## PROBLEM TO SOLVE
Restate the listing below word for word, omitting any images.

## SOURCE DATA
__________

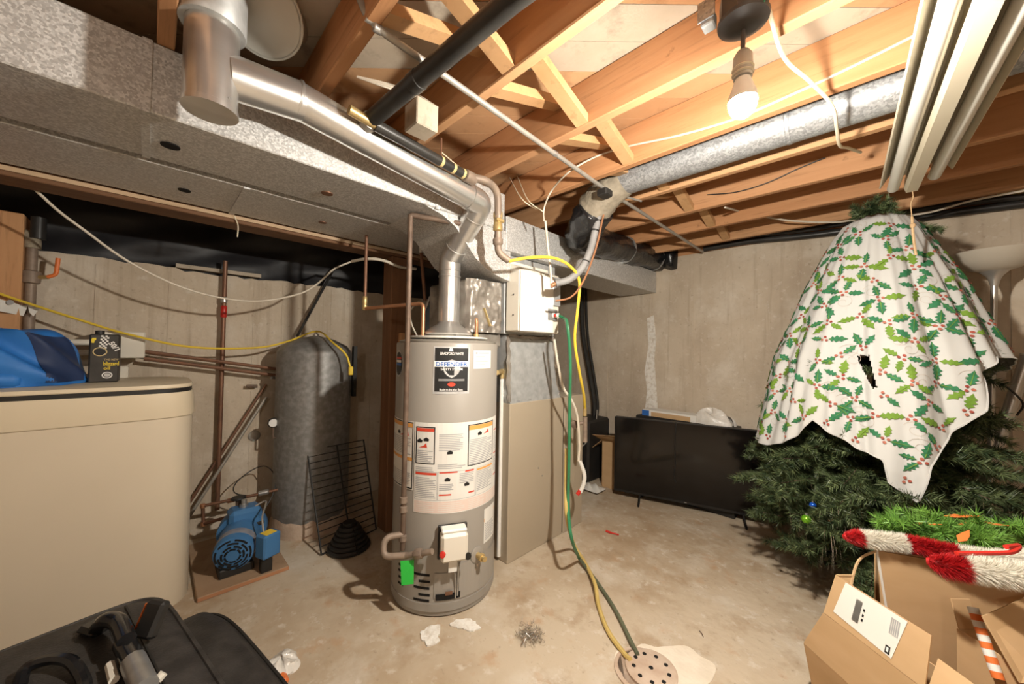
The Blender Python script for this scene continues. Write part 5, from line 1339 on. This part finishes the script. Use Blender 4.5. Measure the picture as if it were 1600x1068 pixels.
def fa(s, t, off=.0055): return A2 + (dA*.30)*s + (F0 - A2)*t + (dA*.28 - dA*.30)*s*t + nA*off + Vector((0, 0, .002))
lb = MB().add([fa(.10, .18), fa(.72, .10), fa(.80, .98), fa(.14, .98)], [(0, 1, 2, 3)]).build('shipping_label', 'paper', ca)
m = MB(); rn = random.Random(3); s = .32
def lq(s0, s1, t0, t1): return [fa(s0, t0, .0065), fa(s1, t0, .0065), fa(s1, t1, .0065), fa(s0, t1, .0065)]
t = .30
while t < .80:
    w = rn.choice([.008, .014, .02]); m.add(lq(.30, .37, t, t + w), [(0, 1, 2, 3)]); t += w + rn.choice([.008, .012])
for t0, t1 in ((.30, .36), (.40, .46), (.52, .58)): m.add(lq(.39, .41, t0 + .1, t1 + .1), [(0, 1, 2, 3)])
m.build('barcode', 'print_black', lb, kind='stuff')
m = MB()
for k in range(5): m.add(lq(.66 + .018*k, .672 + .018*k, .55, .88), [(0, 1, 2, 3)])
m.build('label_print', 'print_grey', lb, kind='stuff')
MB().add(lq(.655, .70, .14, .30), [(0, 1, 2, 3)]).build('black_square', 'print_black', lb)
MB().add([fa(.668, .18, .0075), fa(.688, .18, .0075), fa(.688, .27, .0075), fa(.668, .27, .0075)], [(0, 1, 2, 3)]).build('square_window', 'print_white', lb)
v, f = fit_text('5', .022, .035, .02)
MB().add([A2 + dA*(.30 + x) + nA*.006 + Vector((0, 0, -.045 + y)) for x, y in v], f).build('box_number', 'print_grey', ca)

b1 = Vector((.91, .415, 0)); b2v = Vector((-.415, .91, 0)); B0 = Vector((.002, 1.855, 0))
cbx = thing('cardboard_box', 'large brown carton carrying the tinsel candy canes', 'cardboard box', B0 + b1*.3 + b2v*.15)
def bp(x, y, z): return B0 + b1*x + b2v*y + Vector((0, 0, z))
MB().panel([bp(0.03, 0.0, .0), bp(.62, 0.0, .0), bp(.62, 0, .605), bp(0, 0, .605)], .004).build('front_panel', 'cardboard', cbx)
MB().panel([bp(.62, .0, 0), bp(.62, .16, 0), bp(.62, .16, .60), bp(.62, 0, .60)], .004).build('right_panel', 'cardboard', cbx)
MB().panel([bp(.10, .16, 0), bp(.62, .16, 0), bp(.62, .16, .60), bp(.10, .16, .60)], .004).build('rear_panel', 'cardboard', cbx)
MB().panel([bp(.02, 0, .606), bp(.62, 0, .606), bp(.62, .16, .60), bp(.10, .16, .60)], .004).build('lid', 'cardboard', cbx)
MB().panel([bp(.03, .01, .003), bp(.62, .01, .003), bp(.62, .15, .003), bp(.03, .15, .003)], .004).build('bottom_panel', 'cardboard', cbx)
MB().tube([bp(.03, -.004, .36), bp(-.002, -.004, .606)], .004, 5).build('torn_edge', 'paper', cbx, True)
MB().panel([bp(.06, .14, .59), bp(.10, .16, .59), bp(.10, .16, .20), bp(.06, .14, .15)], .004).build('left_flap', 'cardboard', cbx)
MB().tube(smooth_path([bp(.0, -.004, .607), bp(-.05, .0, .56), bp(-.085, -.03, .48), bp(-.10, -.06, .42)], 5), .004, 5).build('twine_edge', 'twine', cbx, True)

C0 = Vector((0.183, 1.837, 0.440)); 
cc = thing('cardboard_box', 'half-open brown carton at the lower right corner', 'cardboard box', (C0.x + .12, C0.y - .02, 0))
c1_ = Vector((.70, .71, 0)); c2_ = Vector((.71, -.70, 0))
def cpnt(x, y, z): return Vector((C0.x, C0.y, 0)) + c1_*x + c2_*y + Vector((0, 0, z))
MB().panel([cpnt(0, 0, 0), cpnt(0, .45, 0), cpnt(0, .45, .44), cpnt(0, 0, .44)], .004).build('left_panel', 'cardboard', cc)
MB().panel([cpnt(0, 0, 0), cpnt(.35, 0, 0), cpnt(.35, 0, .44), cpnt(0, 0, .44)], .004).build('rear_panel', 'cardboard', cc)
MB().panel([cpnt(.35, 0, 0), cpnt(.35, .45, 0), cpnt(.35, .45, .44), cpnt(.35, 0, .44)], .004).build('right_panel', 'cardboard', cc)
MB().panel([cpnt(0, 0, .005), cpnt(.35, 0, .005), cpnt(.35, .45, .005), cpnt(0, .45, .005)], .004).build('bottom_panel', 'cardboard', cc)
MB().panel([cpnt(0, 0, .44), cpnt(.06, 0, .44), cpnt(.06, -.02, .52), cpnt(.0, -.02, .52)], .004).build('small_flap', 'cardboard', cc)
MB().panel([(0.270, 1.673, 0.430), (0.329, 1.734, 0.430), (0.399, 2.094, 0.560), (0.215, 1.727, 0.550)], .005).build('raised_flap', 'cardboard', cc)
st_ = thing('striped_roll', 'orange and white striped wrapping roll in the corner carton', 'wrapping paper', (0.239, 1.743, 0.400))
s0 = Vector((0.210, 1.816, 0.530)); s1 = Vector((0.247, 1.746, 0.380))
for k in range(10):
    a = s0 + (s1 - s0)*(k/10); b = s0 + (s1 - s0)*((k+1)/10)
    MB().tube([a, b], .013, 10).build('stripe', 'orange' if k % 2 else 'paper', st_, True)

def cane(label, pts, bands, R=.034, flat=.6):
    t = thing('candy_cane', label, 'candy cane', pts[0], group='tinsel candy canes')
    P = smooth_path(pts, 10); n = len(P)
    for bi, (a, b, m) in enumerate(bands):
        i0, i1 = int(a*(n-1)), max(int(a*(n-1)) + 1, int(b*(n-1)))
        seg = P[i0:i1+1]
        core = MB().tube(seg, R*.45, 10, rs=[R*.45*(.55 + .45*min(1, (i0 + i)/(n*.12))) for i in range(len(seg))])
        band = core.build('red_band' if m == 'tinsel_red' else 'white_band', m, t, True)
        ch = []
        for i in range(len(seg)-1):
            L = (Vector(seg[i+1]) - Vector(seg[i])).length
            needles_along(tuple(seg[i]), tuple(seg[i+1]), int(60000*L), R*1.05*(.55 + .45*min(1, (i0 + i)/(n*.12))), .0028, ch, spread=1.8)
        tri_build(ch, 'tinsel_fringe', m, band)
    return t
cane('red and white tinsel candy cane with red tip on carton', [(-0.083, 1.801, 0.640), (-0.031, 1.833, 0.642), (0.088, 1.887, 0.648), (0.181, 1.895, 0.652), (0.276, 1.936, 0.655), (0.363, 2.027, 0.660)],
     [(0, .17, 'tinsel_red'), (.17, .36, 'tinsel_white'), (.36, .60, 'tinsel_red'), (.60, 1, 'tinsel_white')])
cane('red and white tinsel candy cane overhanging the carton edge', [(0.110, 1.723, 0.665), (0.152, 1.721, 0.668), (0.208, 1.744, 0.672), (0.269, 1.770, 0.675), (0.347, 1.820, 0.680)],
     [(0, .38, 'tinsel_red'), (.38, 1, 'tinsel_white')], R=.042)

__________

## RIGHT ANSWER
The Blender Python script for this scene continues. Write part 5, from line 1339 on. This part finishes the script. Use Blender 4.5. Measure the picture as if it were 1600x1068 pixels.
def fa(s, t, off=.0055): return A2 + (dA*.30)*s + (F0 - A2)*t + (dA*.28 - dA*.30)*s*t + nA*off + Vector((0, 0, .002))
lb = MB().add([fa(.10, .18), fa(.72, .10), fa(.80, .98), fa(.14, .98)], [(0, 1, 2, 3)]).build('shipping_label', 'paper', ca)
m = MB(); rn = random.Random(3); s = .32
def lq(s0, s1, t0, t1): return [fa(s0, t0, .0065), fa(s1, t0, .0065), fa(s1, t1, .0065), fa(s0, t1, .0065)]
t = .30
while t < .80:
    w = rn.choice([.008, .014, .02]); m.add(lq(.30, .37, t, t + w), [(0, 1, 2, 3)]); t += w + rn.choice([.008, .012])
for t0, t1 in ((.30, .36), (.40, .46), (.52, .58)): m.add(lq(.39, .41, t0 + .1, t1 + .1), [(0, 1, 2, 3)])
m.build('barcode', 'print_black', lb, kind='stuff')
m = MB()
for k in range(5): m.add(lq(.66 + .018*k, .672 + .018*k, .55, .88), [(0, 1, 2, 3)])
m.build('label_print', 'print_grey', lb, kind='stuff')
MB().add(lq(.655, .70, .14, .30), [(0, 1, 2, 3)]).build('black_square', 'print_black', lb)
MB().add([fa(.668, .18, .0075), fa(.688, .18, .0075), fa(.688, .27, .0075), fa(.668, .27, .0075)], [(0, 1, 2, 3)]).build('square_window', 'print_white', lb)
v, f = fit_text('5', .022, .035, .02)
MB().add([A2 + dA*(.30 + x) + nA*.006 + Vector((0, 0, -.045 + y)) for x, y in v], f).build('box_number', 'print_grey', ca)

b1 = Vector((.91, .415, 0)); b2v = Vector((-.415, .91, 0)); B0 = Vector((.002, 1.855, 0))
cbx = thing('cardboard_box', 'large brown carton carrying the tinsel candy canes', 'cardboard box', B0 + b1*.3 + b2v*.15)
def bp(x, y, z): return B0 + b1*x + b2v*y + Vector((0, 0, z))
MB().panel([bp(0.03, 0.0, .0), bp(.62, 0.0, .0), bp(.62, 0, .605), bp(0, 0, .605)], .004).build('front_panel', 'cardboard', cbx)
MB().panel([bp(.62, .0, 0), bp(.62, .16, 0), bp(.62, .16, .60), bp(.62, 0, .60)], .004).build('right_panel', 'cardboard', cbx)
MB().panel([bp(.10, .16, 0), bp(.62, .16, 0), bp(.62, .16, .60), bp(.10, .16, .60)], .004).build('rear_panel', 'cardboard', cbx)
MB().panel([bp(.02, 0, .606), bp(.62, 0, .606), bp(.62, .16, .60), bp(.10, .16, .60)], .004).build('lid', 'cardboard', cbx)
MB().panel([bp(.03, .01, .003), bp(.62, .01, .003), bp(.62, .15, .003), bp(.03, .15, .003)], .004).build('bottom_panel', 'cardboard', cbx)
MB().tube([bp(.03, -.004, .36), bp(-.002, -.004, .606)], .004, 5).build('torn_edge', 'paper', cbx, True)
MB().panel([bp(.06, .14, .59), bp(.10, .16, .59), bp(.10, .16, .20), bp(.06, .14, .15)], .004).build('left_flap', 'cardboard', cbx)
MB().tube(smooth_path([bp(.0, -.004, .607), bp(-.05, .0, .56), bp(-.085, -.03, .48), bp(-.10, -.06, .42)], 5), .004, 5).build('twine_edge', 'twine', cbx, True)

C0 = Vector((0.183, 1.837, 0.440)); 
cc = thing('cardboard_box', 'half-open brown carton at the lower right corner', 'cardboard box', (C0.x + .12, C0.y - .02, 0))
c1_ = Vector((.70, .71, 0)); c2_ = Vector((.71, -.70, 0))
def cpnt(x, y, z): return Vector((C0.x, C0.y, 0)) + c1_*x + c2_*y + Vector((0, 0, z))
MB().panel([cpnt(0, 0, 0), cpnt(0, .45, 0), cpnt(0, .45, .44), cpnt(0, 0, .44)], .004).build('left_panel', 'cardboard', cc)
MB().panel([cpnt(0, 0, 0), cpnt(.35, 0, 0), cpnt(.35, 0, .44), cpnt(0, 0, .44)], .004).build('rear_panel', 'cardboard', cc)
MB().panel([cpnt(.35, 0, 0), cpnt(.35, .45, 0), cpnt(.35, .45, .44), cpnt(.35, 0, .44)], .004).build('right_panel', 'cardboard', cc)
MB().panel([cpnt(0, 0, .005), cpnt(.35, 0, .005), cpnt(.35, .45, .005), cpnt(0, .45, .005)], .004).build('bottom_panel', 'cardboard', cc)
MB().panel([cpnt(0, 0, .44), cpnt(.06, 0, .44), cpnt(.06, -.02, .52), cpnt(.0, -.02, .52)], .004).build('small_flap', 'cardboard', cc)
MB().panel([(0.270, 1.673, 0.430), (0.329, 1.734, 0.430), (0.399, 2.094, 0.560), (0.215, 1.727, 0.550)], .005).build('raised_flap', 'cardboard', cc)
st_ = thing('striped_roll', 'orange and white striped wrapping roll in the corner carton', 'wrapping paper', (0.239, 1.743, 0.400))
s0 = Vector((0.210, 1.816, 0.530)); s1 = Vector((0.247, 1.746, 0.380))
for k in range(10):
    a = s0 + (s1 - s0)*(k/10); b = s0 + (s1 - s0)*((k+1)/10)
    MB().tube([a, b], .013, 10).build('stripe', 'orange' if k % 2 else 'paper', st_, True)

def cane(label, pts, bands, R=.034, flat=.6):
    t = thing('candy_cane', label, 'candy cane', pts[0], group='tinsel candy canes')
    P = smooth_path(pts, 10); n = len(P)
    for bi, (a, b, m) in enumerate(bands):
        i0, i1 = int(a*(n-1)), max(int(a*(n-1)) + 1, int(b*(n-1)))
        seg = P[i0:i1+1]
        core = MB().tube(seg, R*.45, 10, rs=[R*.45*(.55 + .45*min(1, (i0 + i)/(n*.12))) for i in range(len(seg))])
        band = core.build('red_band' if m == 'tinsel_red' else 'white_band', m, t, True)
        ch = []
        for i in range(len(seg)-1):
            L = (Vector(seg[i+1]) - Vector(seg[i])).length
            needles_along(tuple(seg[i]), tuple(seg[i+1]), int(60000*L), R*1.05*(.55 + .45*min(1, (i0 + i)/(n*.12))), .0028, ch, spread=1.8)
        tri_build(ch, 'tinsel_fringe', m, band)
    return t
cane('red and white tinsel candy cane with red tip on carton', [(-0.083, 1.801, 0.640), (-0.031, 1.833, 0.642), (0.088, 1.887, 0.648), (0.181, 1.895, 0.652), (0.276, 1.936, 0.655), (0.363, 2.027, 0.660)],
     [(0, .17, 'tinsel_red'), (.17, .36, 'tinsel_white'), (.36, .60, 'tinsel_red'), (.60, 1, 'tinsel_white')])
cane('red and white tinsel candy cane overhanging the carton edge', [(0.110, 1.723, 0.665), (0.152, 1.721, 0.668), (0.208, 1.744, 0.672), (0.269, 1.770, 0.675), (0.347, 1.820, 0.680)],
     [(0, .38, 'tinsel_red'), (.38, 1, 'tinsel_white')], R=.042)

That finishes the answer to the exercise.